For the pioneering graffiti artist, river and ocean pollution has long been part of his practice. For one, his view of the Statue of Liberty from his studio on the Hudson River in New York is obstructed by none other than vessels transporting trash and free-floating river garbage. Yet this marked the first time the artist materialised Pointman—which has shape-shifted from paintings, sculptures and recently NFT—using plastic waste as a form of commentary on the pollution crisis both in New York and Southeast Asia.
“Pointman has seen many changes over a considerable timeline, but this piece is very special to me. It is the first opportunity to expand my creative thought, in terms of materials being used and aligning myself with what sustainability looks like. Having seen the process with my own eyes, from the recovery efforts and the washing and cleaning of the materials to the compression of those materials to workable solutions, it is amazing,” said Futura.

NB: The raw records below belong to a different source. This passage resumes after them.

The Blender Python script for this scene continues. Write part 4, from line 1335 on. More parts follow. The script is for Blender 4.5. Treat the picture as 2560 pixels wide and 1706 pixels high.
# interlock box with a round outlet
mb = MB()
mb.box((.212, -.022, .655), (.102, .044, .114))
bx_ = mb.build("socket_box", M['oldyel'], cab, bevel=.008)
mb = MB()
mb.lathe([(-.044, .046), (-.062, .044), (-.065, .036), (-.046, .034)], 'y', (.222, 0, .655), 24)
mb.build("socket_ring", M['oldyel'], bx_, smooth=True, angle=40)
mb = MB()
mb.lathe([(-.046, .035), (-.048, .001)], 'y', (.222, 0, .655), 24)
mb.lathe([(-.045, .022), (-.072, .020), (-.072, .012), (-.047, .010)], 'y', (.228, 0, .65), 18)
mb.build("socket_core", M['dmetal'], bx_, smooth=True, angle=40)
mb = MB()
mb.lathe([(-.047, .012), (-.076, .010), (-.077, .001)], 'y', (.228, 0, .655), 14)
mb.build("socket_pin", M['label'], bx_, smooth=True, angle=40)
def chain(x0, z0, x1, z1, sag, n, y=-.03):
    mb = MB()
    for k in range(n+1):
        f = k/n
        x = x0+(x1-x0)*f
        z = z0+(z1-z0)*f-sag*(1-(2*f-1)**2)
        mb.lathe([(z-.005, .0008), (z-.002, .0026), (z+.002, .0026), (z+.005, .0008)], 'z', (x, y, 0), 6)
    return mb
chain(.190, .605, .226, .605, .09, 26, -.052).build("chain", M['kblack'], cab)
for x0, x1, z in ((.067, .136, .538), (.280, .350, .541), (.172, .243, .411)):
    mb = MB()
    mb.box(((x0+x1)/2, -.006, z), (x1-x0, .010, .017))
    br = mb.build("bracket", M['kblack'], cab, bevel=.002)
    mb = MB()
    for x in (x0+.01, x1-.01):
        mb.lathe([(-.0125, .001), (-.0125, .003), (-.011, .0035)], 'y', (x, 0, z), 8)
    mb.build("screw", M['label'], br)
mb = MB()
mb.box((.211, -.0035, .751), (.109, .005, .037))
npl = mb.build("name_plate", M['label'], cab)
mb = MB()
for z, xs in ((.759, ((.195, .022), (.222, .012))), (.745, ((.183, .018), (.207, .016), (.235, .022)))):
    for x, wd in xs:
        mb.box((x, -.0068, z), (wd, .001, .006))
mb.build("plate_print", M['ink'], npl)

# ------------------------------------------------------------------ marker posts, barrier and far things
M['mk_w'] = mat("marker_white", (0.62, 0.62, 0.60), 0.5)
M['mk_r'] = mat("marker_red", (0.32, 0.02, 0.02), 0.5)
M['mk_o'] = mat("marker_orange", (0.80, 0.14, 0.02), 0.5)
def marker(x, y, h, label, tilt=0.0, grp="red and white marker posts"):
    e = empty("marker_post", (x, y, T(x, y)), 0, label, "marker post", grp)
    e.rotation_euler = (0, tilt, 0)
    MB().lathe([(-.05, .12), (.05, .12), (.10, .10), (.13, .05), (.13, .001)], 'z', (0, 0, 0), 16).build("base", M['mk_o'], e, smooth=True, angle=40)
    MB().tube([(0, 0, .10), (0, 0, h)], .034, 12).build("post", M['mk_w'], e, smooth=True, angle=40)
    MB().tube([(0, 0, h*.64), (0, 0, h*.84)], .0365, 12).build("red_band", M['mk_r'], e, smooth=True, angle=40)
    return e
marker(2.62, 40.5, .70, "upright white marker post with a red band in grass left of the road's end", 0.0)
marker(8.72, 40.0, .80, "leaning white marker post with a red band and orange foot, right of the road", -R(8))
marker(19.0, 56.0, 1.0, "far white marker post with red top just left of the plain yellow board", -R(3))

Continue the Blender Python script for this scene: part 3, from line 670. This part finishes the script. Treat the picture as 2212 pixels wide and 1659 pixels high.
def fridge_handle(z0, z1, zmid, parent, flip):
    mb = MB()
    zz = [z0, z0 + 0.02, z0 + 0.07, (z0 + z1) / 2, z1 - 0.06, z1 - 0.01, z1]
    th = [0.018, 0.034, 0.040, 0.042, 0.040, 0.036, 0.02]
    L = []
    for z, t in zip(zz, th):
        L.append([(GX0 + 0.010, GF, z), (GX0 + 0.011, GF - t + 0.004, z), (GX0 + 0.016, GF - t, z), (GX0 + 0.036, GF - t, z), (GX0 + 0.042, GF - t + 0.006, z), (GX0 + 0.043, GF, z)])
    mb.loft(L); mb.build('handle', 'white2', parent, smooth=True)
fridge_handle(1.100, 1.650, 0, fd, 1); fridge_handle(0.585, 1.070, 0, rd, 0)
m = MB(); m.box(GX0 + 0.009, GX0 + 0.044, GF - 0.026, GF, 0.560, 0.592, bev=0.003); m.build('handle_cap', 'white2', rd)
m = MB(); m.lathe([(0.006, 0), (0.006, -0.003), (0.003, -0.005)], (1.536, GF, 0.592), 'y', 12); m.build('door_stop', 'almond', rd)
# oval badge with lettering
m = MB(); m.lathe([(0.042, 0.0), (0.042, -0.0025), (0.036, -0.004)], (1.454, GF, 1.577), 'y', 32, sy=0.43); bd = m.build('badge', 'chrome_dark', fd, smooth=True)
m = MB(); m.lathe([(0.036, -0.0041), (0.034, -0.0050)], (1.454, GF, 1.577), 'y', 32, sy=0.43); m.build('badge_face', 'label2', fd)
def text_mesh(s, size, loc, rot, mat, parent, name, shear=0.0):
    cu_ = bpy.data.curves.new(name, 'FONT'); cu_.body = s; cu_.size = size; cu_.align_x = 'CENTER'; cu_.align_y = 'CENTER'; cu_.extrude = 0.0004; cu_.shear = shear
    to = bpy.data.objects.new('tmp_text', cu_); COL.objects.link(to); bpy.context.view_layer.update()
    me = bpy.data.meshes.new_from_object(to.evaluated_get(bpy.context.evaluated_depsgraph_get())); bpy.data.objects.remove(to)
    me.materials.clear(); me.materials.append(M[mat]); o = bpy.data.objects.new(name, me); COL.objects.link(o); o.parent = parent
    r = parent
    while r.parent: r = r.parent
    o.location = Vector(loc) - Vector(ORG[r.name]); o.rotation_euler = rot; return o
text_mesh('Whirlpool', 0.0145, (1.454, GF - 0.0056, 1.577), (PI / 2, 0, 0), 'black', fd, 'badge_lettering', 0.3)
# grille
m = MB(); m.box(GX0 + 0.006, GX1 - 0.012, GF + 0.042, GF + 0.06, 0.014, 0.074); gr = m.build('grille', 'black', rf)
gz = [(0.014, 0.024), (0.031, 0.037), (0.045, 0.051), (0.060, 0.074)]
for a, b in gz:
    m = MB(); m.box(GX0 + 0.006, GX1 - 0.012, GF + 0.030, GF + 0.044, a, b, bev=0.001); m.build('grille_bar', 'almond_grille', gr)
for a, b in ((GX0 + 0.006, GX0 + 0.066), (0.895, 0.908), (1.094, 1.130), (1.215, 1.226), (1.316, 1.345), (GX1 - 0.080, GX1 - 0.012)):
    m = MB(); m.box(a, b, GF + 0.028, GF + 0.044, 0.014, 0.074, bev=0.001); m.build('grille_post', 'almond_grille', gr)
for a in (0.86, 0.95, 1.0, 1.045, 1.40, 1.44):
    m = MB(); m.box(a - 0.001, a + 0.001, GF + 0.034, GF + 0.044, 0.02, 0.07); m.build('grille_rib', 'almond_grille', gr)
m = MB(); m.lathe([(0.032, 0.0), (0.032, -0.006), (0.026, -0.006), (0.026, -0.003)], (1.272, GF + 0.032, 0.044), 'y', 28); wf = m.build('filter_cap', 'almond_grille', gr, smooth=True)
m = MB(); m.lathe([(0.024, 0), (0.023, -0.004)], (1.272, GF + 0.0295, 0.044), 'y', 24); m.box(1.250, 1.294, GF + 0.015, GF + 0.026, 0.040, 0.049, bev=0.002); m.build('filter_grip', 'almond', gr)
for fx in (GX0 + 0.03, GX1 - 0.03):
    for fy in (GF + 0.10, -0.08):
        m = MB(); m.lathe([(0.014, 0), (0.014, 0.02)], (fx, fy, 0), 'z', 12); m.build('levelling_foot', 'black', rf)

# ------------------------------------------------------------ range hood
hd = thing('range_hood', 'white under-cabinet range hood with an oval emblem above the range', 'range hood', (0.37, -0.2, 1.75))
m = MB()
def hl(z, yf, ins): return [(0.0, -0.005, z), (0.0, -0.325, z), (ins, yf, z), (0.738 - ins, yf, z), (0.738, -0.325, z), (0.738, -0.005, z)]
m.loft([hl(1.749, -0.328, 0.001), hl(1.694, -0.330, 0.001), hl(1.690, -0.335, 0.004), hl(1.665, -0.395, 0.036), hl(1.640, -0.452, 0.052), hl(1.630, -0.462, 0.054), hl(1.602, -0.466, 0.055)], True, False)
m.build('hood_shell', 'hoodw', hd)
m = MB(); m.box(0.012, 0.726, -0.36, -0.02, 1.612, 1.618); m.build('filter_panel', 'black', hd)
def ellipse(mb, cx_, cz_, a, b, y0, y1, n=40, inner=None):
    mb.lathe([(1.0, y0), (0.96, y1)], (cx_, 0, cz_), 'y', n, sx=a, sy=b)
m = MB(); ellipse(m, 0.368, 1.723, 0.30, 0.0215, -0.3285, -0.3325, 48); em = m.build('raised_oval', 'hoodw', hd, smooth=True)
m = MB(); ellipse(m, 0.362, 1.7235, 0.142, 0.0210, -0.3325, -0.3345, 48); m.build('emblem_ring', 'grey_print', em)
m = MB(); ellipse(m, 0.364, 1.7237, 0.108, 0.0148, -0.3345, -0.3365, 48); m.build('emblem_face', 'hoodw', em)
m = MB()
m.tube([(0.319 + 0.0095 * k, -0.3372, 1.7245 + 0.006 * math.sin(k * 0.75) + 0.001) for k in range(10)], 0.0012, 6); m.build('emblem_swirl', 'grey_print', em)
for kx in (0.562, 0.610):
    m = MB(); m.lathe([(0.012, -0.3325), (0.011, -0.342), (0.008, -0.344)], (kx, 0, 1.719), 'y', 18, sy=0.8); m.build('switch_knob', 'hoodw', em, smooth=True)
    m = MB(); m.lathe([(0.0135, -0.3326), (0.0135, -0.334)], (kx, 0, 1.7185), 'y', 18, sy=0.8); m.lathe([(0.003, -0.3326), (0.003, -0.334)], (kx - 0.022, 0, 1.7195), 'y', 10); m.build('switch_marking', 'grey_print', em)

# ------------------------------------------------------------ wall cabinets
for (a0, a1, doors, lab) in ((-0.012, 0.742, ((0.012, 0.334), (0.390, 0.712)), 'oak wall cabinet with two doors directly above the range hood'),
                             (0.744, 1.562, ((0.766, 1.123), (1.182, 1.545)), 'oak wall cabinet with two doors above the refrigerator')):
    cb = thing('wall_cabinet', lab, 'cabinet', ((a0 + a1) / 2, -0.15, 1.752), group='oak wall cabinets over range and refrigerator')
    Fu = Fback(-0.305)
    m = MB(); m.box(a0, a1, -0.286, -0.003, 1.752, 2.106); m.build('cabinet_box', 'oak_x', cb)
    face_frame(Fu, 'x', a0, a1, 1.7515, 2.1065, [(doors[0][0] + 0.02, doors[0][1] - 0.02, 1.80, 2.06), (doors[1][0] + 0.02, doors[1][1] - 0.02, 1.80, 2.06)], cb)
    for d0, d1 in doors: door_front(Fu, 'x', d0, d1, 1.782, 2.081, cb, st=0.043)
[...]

Standing tall in Potato Head Studio’s courtyard—which welcomes a mix of hotel guests and the general public—the ‘Pointman – River Warrior’ was conceived out of 888 kg of plastic waste. Motor oil bottles and discarded gallon lids were transformed into the six-metre blue-speckled figure, whose elongated head and conical body appear to guard the resort’s open plaza entrance.
Two weeks prior to the grand unveiling at Potato Head Studios on 9 December, a smaller black-and-white Pointman sculpted out of 14,300 plastic bags, made its debut as part of the three-month-long exhibition, ‘N*thing is Possible’ by Potato Head and long-time collaborator OMA as part of Singapore Design Week. Other high-profile collaborators showcased at the exhibition include works by Japanese architect Kengo Kuma, London-based furniture designer Max Lamb and Indonesian architect Andra Matin.
Simon Pestridge, CXO of Potato Head shared how “Pointman – River Warrior finding its home at the Desa is the culmination of our ethos that sustainability can be beautiful. We were inspired by the future of waste reimagination while learning of the importance of collaboration and community in building a sustainable future.”
It’s within collaborations such as these that Potato Head continues to echo its “Good Times, Do Good” mantra and widen its creative ecosystem, where confronting waste pollution is relevant and achievable through enjoyable means.